How To Start Saving For Retirement

Published on Sep 03, 2013 06:00 am

During a time when living from paycheck to paycheck feels like the norm, retirement savings may not even be on your radar. However, unless you start looking into retirement investments now, the idea of leaving the workforce to enjoy your golden years may be more like a dream than a reality. So instead of waiting to hit the lottery or hoping for a large inheritance to fall into your lap, kick off your future today by learning how to start saving for retirement.

Find out how much you need to save. Regardless of your age, it’s never too late to start saving for retirement. Start by running your numbers through a retirement calculator that takes your income, savings, age and other factors to determine how much you’ll need in your golden years.

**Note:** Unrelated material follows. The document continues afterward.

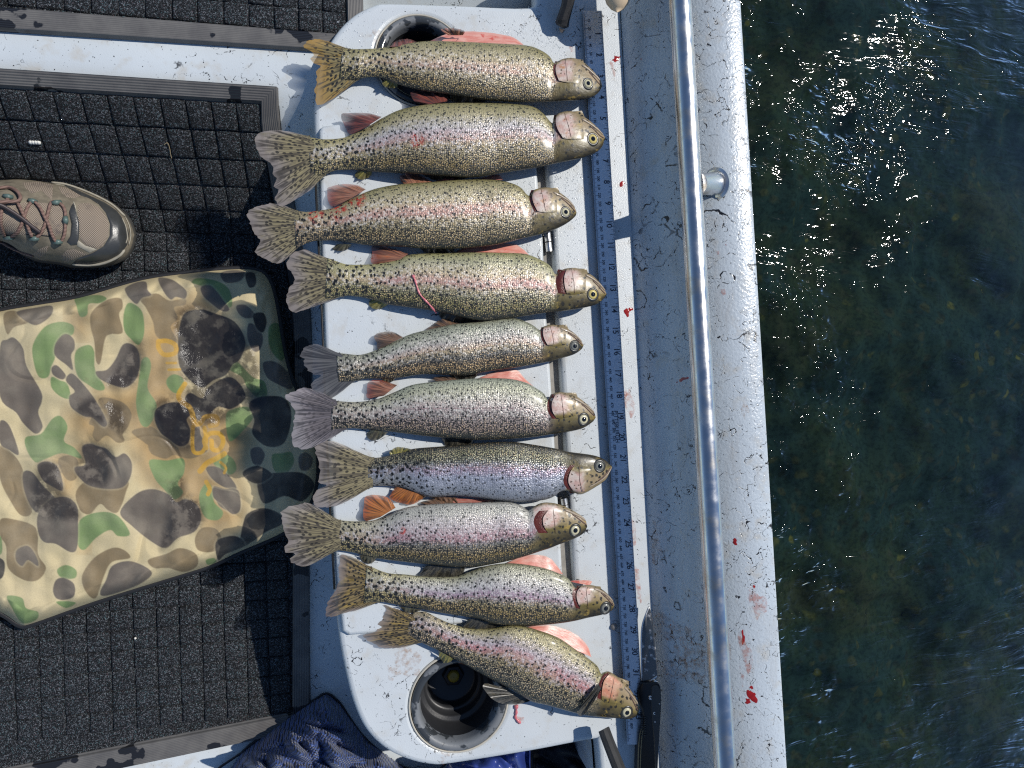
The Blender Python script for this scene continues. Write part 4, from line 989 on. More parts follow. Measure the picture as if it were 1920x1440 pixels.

Start saving now. The longer you save, the more you can grow your investment. Start saving now in hopes of a debt-free retirement so that you don’t have to rely on social security down the road. Even if you can only contribute $25 per month, putting the funds towards retirement investments early could mean a comfy future down the road.

Explore your options. Contact your HR department to inquire about a 401(k) matching program. Or, head over to a brokerage firm seasoned in opening IRAs. There are several common retirement investment accounts you are likely to explore, and each has its own benefits and restrictions, so inquire with a financial advisor before choosing. Add more to your savings by getting creative with your investment.

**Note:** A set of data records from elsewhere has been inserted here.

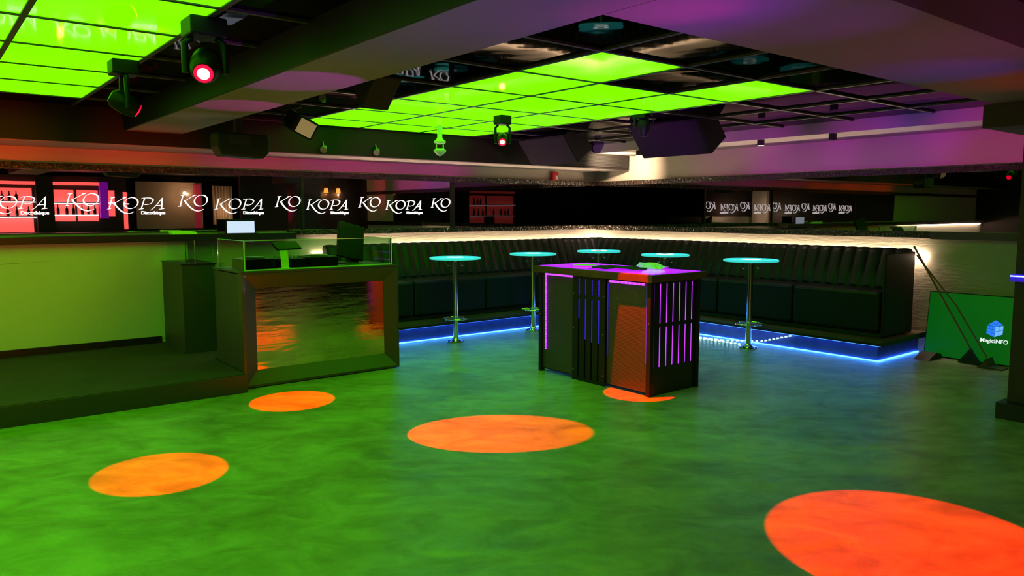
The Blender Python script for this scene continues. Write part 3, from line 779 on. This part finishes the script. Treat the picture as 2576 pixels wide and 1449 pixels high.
player(2.66, 7.45, 'black media player with a round wheel at the left end of the booth top')
knobbed('mixer', 2.86, 3.14, 7.30, 7.62, 1.106, 0.085, 'black mixer with rows of knobs behind the green tablet stand', 'mixer', 1)
player(3.33, 7.45, 'black media player with a round wheel right of the mixer')
ts = thing('tablet_stand', 'lime tablet stand holding a tilted black tablet over the booth', 'tablet stand', (2.86, 7.16, 1.106))
rel(MB().prism([(7.13, 1.106), (7.145, 1.106), (7.185, 1.285), (7.17, 1.285)], 'x', 2.825, 2.895), ts).build('stand_arm', M['lime'], ts)
rel(MB().box(2.81, 2.91, 7.10, 7.20, 1.1065, 1.112), ts).build('stand_foot', M['lime'], ts)
mtx = Matrix.Translation((2.90, 7.20, 1.325)) @ Matrix.Rotation(math.radians(18), 4, 'Z') @ Matrix.Rotation(math.radians(-52), 4, 'X')
rel(MB().obox(mtx, -0.15, 0.15, -0.010, 0.010, -0.055, 0.055), ts).build('tablet', M['plastic'], ts, bevel=0.004)
mn = thing('tilted_monitor', 'black monitor on a stand leaning over the right end of the booth', 'monitor', (3.74, 7.5, 1.106))
mtx = Matrix.Translation((3.735, 7.50, 1.335)) @ Matrix.Rotation(math.radians(10), 4, 'Z') @ Matrix.Rotation(math.radians(-14), 4, 'X') @ Matrix.Shear('XY', 4, (0, 0)) @ Matrix.Rotation(math.radians(14), 4, 'Y')
rel(MB().obox(mtx, -0.165, 0.165, -0.016, 0.016, -0.19, 0.20), mn).build('monitor_housing', M['plastic'], mn, bevel=0.008)
rel(MB().prism([(7.48, 1.108), (7.60, 1.108), (7.545, 1.36), (7.525, 1.36)], 'x', 3.72, 3.82), mn).build('monitor_stand', M['black'], mn)
rel(MB().lathe([(0.16, 0), (0.155, 0.01), (0.05, 0.016)], (3.66, 7.53, 1.1065), 36), mn).build('monitor_foot', M['black'], mn)

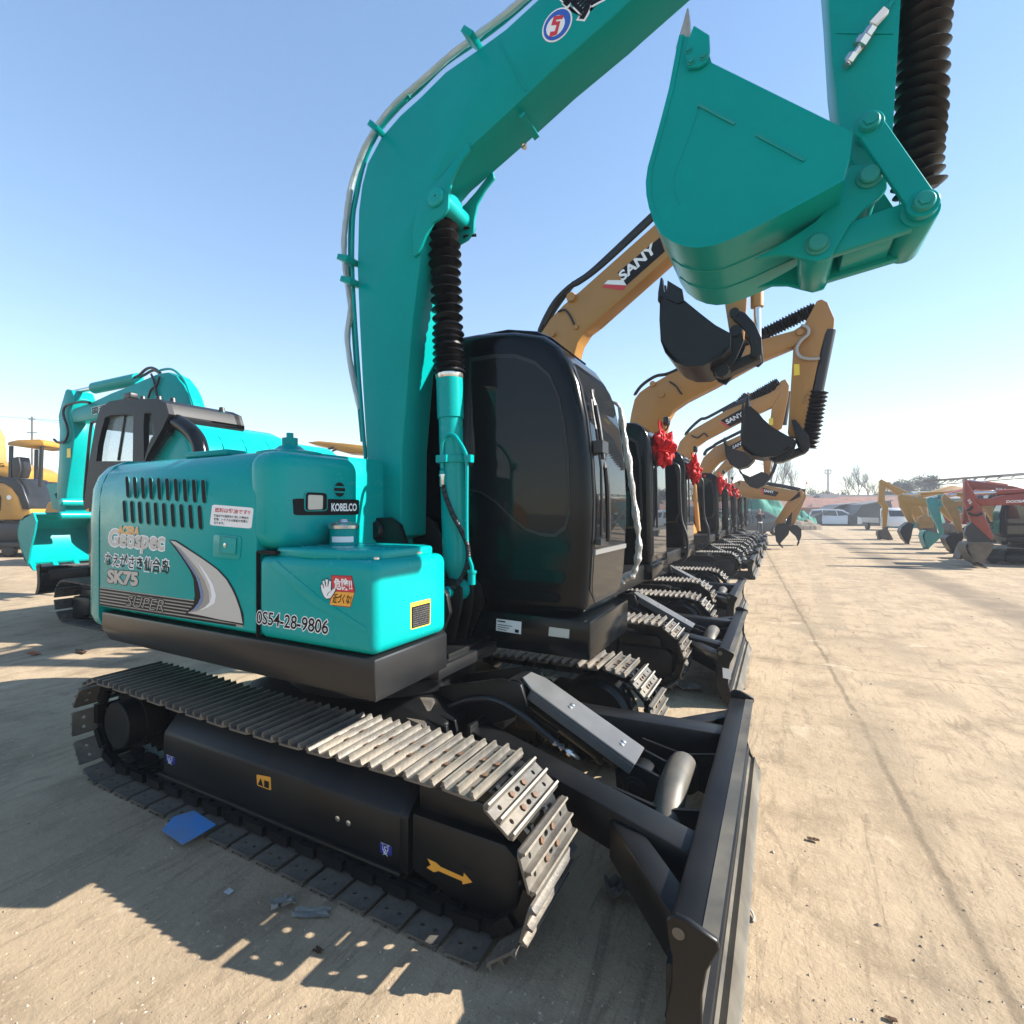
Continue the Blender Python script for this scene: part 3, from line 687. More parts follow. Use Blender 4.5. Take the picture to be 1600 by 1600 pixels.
shp('flash_swoosh', [(275, 853), (286, 868), (301, 890), (307.5, 901), (311, 911), (314, 924), (315, 933), (311, 942.5), (304, 951), (298, 955.5), (311, 950), (318, 940), (319, 926), (313, 905), (302, 886), (288, 867)], 'blueg', .0050)
shp('flash_swoosh', [(311, 954), (326, 949), (337, 942), (339, 930), (334, 913), (326, 899), (315, 884), (300, 868), (312, 882), (322, 899), (329, 914), (332, 930), (329, 941), (322, 948)], 'white', .0044)
# latch
bm = NB(); q = rrect(sp(334, 871), sp(376, 875), sp(378.5, 838), sp(335, 833.5), r=.14); prism(bm, q, (0, -.006, 0)); lt = obj('door_latch', bm, M['teal'], ec, bevel=.004)
bm = NB(); plate(bm, [p + N_ * .0065 for p in (sp(344, 866), sp(372, 868), sp(373.5, 839), sp(345, 836.5))], N_, .0006); obj('latch_recess', bm, M['teal_worn'], lt)
bm = NB(); plate(bm, [p + N_ * .0075 for p in (sp(349.5, 863.5), sp(371, 866), sp(372.5, 841), sp(350.5, 838.5))], N_, .005); obj('latch_paddle', bm, M['teal'], lt, bevel=.0015, seg=1)
bm = NB(); lathe(bm, sp(356, 851.6) + N_ * .012, N_, [(0, .011), (.005, .011), (.006, .005)], 14); obj('key_lock', bm, M['chrome'], lt)

# ----- marks on tank and hood
lettering('number_lettering', '0S54-28-9806', sp(400.5, 974), sp(512.5, 991.5), sp(402, 953.5), N_, M['ink'], tank, outline=M['white'], bold=.012, owidth=.05)
def tk(name, pts, m, lift): return decal(name, [sp(*p) for p in pts], N_, M[m], tank, lift=lift, t=.0006)
sx = lambda a, b: (400 + a / 5.333, 680 + b / 5.333)
tk('danger_sticker', [sx(610, 1418), sx(790, 1435), sx(830, 1290), sx(800, 1170), sx(625, 1165), sx(640, 1290)], 'dred', .0012)
tk('danger_sticker', [sx(645, 1298), sx(820, 1308), sx(797, 1178), sx(630, 1172)], 'red', .0020)
tk('danger_sticker', [sx(618, 1412), sx(788, 1428), sx(822, 1312), sx(645, 1302)], 'orange', .0020)
lettering('danger_lettering', '危険!!', sp(*sx(658, 1288)), sp(*sx(810, 1295)), sp(*sx(650, 1188)), N_, M['white'], tank, bold=.03, lift=.0036)
lettering('danger_lettering', '近づくな!', sp(*sx(640, 1398)), sp(*sx(792, 1408)), sp(*sx(652, 1318)), N_, M['ink'], tank, bold=.02, lift=.0036)
hand_pts = [(575, 1345), (555, 1300), (545, 1250), (556, 1240), (570, 1275), (560, 1215), (573, 1208), (586, 1265), (586, 1200), (604, 1200), (606, 1265), (618, 1210), (632, 1218), (628, 1285), (634, 1298), (650, 1278), (668, 1286), (650, 1320), (625, 1355), (595, 1362)]
bm = NB(); plate(bm, [sp(*sx(*p)) + N_ * .0036 for p in reversed(hand_pts)], N_, .0007, 0)
cx_, cy_ = 605, 1290
plate(bm, [sp(*sx(cx_ + (a - cx_) * 1.13, cy_ + (b - cy_) * 1.10)) + N_ * .0028 for a, b in reversed(hand_pts)], N_, .0006, 1)
for a, b in (((590, 1262), (588, 1225)), ((606, 1265), (606, 1222)), ((573, 1276), (567, 1240))): tube(bm, [sp(*sx(*a)) + N_ * .0045, sp(*sx(*b)) + N_ * .0045], .0012, 5, 1, 1)
tube(bm, [sp(*sx(600, 1335)) + N_ * .0045, sp(*sx(608, 1315)) + N_ * .0045, sp(*sx(628, 1300)) + N_ * .0045], .0012, 5, 3, 1)
obj('danger_sticker', bm, [M['white'], M['ink']], tank)
XF = -1.411; NX = Vector((1, 0, 0))
fp = lambda px, py: P(px, py, x=XF)
decal('load_chart', rrect(fp(641.5, 984), fp(672, 975.5), fp(672.5, 935), fp(641, 942.5), r=.05), NX, M['yellow'], tank)
bm = NB(); plate(bm, [p + NX * .0030 for p in (fp(642.8, 982), fp(670.5, 974), fp(671, 941), fp(642.6, 948.5))], NX, .0006); obj('load_chart', bm, M['ink'], tank)
for i in range(9):
    y0 = 952.5 + i * 3.35
    lettering('chart_lettering', ''.join(random.choice('日量能操作油圧機重中高注意示表品') for _ in range(random.choice((9, 10, 11)))), fp(644.5, y0), fp(669.3, y0 - 6.6), fp(644.5, y0 - 1.9), NX, M['silver'], tank, lift=.0040, bold=-.012)
XH = -1.985; hp = lambda px, py: P(px, py, x=XH)
bm = NB(); prism(bm, rrect(hp(459, 805.2), hp(560, 804.6), hp(561, 780.5), hp(457, 778.8), r=.1), NX * .0025); hb = obj('name_panel', bm, M['ink'], hood)
lettering('name_lettering', 'KOBELCO', hp(516.8, 799), hp(556.5, 798.6), hp(516.8, 786.2), NX, M['white'], hood, bold=.035, lift=.0045)
bm = NB(); prism(bm, rrect(hp(476.5, 798), hp(509, 796.8), hp(509, 770.5), hp(477, 769), r=.18), NX * .008); prism(bm, [hp(474, 799), hp(477, 799)] and rrect(hp(474.5, 799.5), hp(511, 798.5), hp(511, 768.8), hp(475, 767), r=.2), NX * .004, 1)
wl_ = obj('work_lamp', bm, [M['hole'], M['teal']], hood)
bm = NB(); prism(bm, rrect(hp(479, 796.5), hp(502, 796), hp(502.5, 774), hp(479.5, 773), r=.12), NX * .012); obj('lamp_lens', bm, M['lens'], wl_, bevel=.002, seg=1)
cL = hp(530.5, 765); bm = NB(); r_ = (hp(539, 765) - hp(522, 765)).length / 2
plate(bm, [p + NX * .001 for p in disc_loop(cL, Vector((0, 1, 0)), Vector((0, 0, 1)), r_, 28, r_ * .95)], NX, .0008, 0)
for dz in (.33, -.33): plate(bm, [cL + Vector((.0035, s * r_ * 1.05, dz * r_ + e)) for s, e in ((-1, -.004), (1, -.004), (1, .004), (-1, .004))], NX, .0006, 1)
obj('round_emblem', bm, [M['ink'], M['teal']], hood)
lb = cc + Vector((0, 0, .03)); bm = NB()
loft(bm, [[lb + Vector((math.cos(a) * rr, math.sin(a) * rr, z)) for z in (-.014, .014)] for a in [math.radians(-100 + 8 * k) for k in range(13)] for rr in (.0695,)], cap=False, closed=False)
obj('filler_label', bm, M['white'], tank)

# ------------------------------------------------------------------ boom foot plates and swing frame deck
bm = NB()
for yy in (2.53, 2.905): prism(bm, [(-2.42, yy, 1.0), (-2.42, yy, 1.52), (-2.36, yy, 1.60), (-2.02, yy, 1.61), (-1.95, yy, 1.57), (-1.90, yy, 1.45), (-1.62, yy, 1.18), (-1.60, yy, 1.08), (-1.70, yy, .86), (-2.42, yy, .86)], (0, .035, 0))
bm_ = bm; box(bm, (-2.5, 2.46, .80), (-1.56, 2.94, .872))
bf = obj('boom_bracket', bm, M['black'], ex, bevel=.006)
bm = NB(); lathe(bm, (-2.13, 2.50, 1.53), (0, 1, 0), [(0, .05), (.03, .062), (.46, .062), (.5, .05)], 24); obj('foot_pin', bm, M['rubber'], bf)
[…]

Establish routine contributions. Whether it’s every paycheck or every month, make it a habit to contribute to your retirement savings on a scheduled basis. For most people, setting up an automatic transfer directly from your paycheck to your IRA or 401(k) will help you avoid putting off saving and get you to your retirement goals faster.

Increase your amount. At set times each year increase your contribution — such as every quarter or twice per year — until you eventually reach your maximum retirement contribution limit. Currently in 2013, the max you can save towards your post-employment savings is $17,500 per year for a 401(k) and $5,500 per year for an IRA. For those 50 or older, a plan may allow “catch up” contributions to 401(k) and IRAs, but these too have contribution limitations based on your plan.

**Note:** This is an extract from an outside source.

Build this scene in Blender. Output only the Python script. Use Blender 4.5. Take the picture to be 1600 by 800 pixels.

Find more ways to save. Free up more money for your retirement savings by living below your means. Start cutting the fat on your monthly expenses to not only leave you more to allocate to your retirement savings, but also help the money you save go farther. Master credit and financial planning, and be sure to save for an emergency so you’re not relying on credit cards should you need urgent funds.

Regardless of whether your retirement plans take you on a tour around the world or just give you more time to explore your hobbies, the only way to fund your fun is to start saving for retirement. And, the more money you put towards your IRA or 401(k), the more cash you’ll have to live out your dreams, hang up your work hat and start indulging in the relaxation you’ve earned.

This article is provided for general guidance and information. It is not intended as, nor should it be construed to be, legal, financial or other professional advice. Please consult with your attorney or financial advisor to discuss any legal or financial issues involved with credit decisions.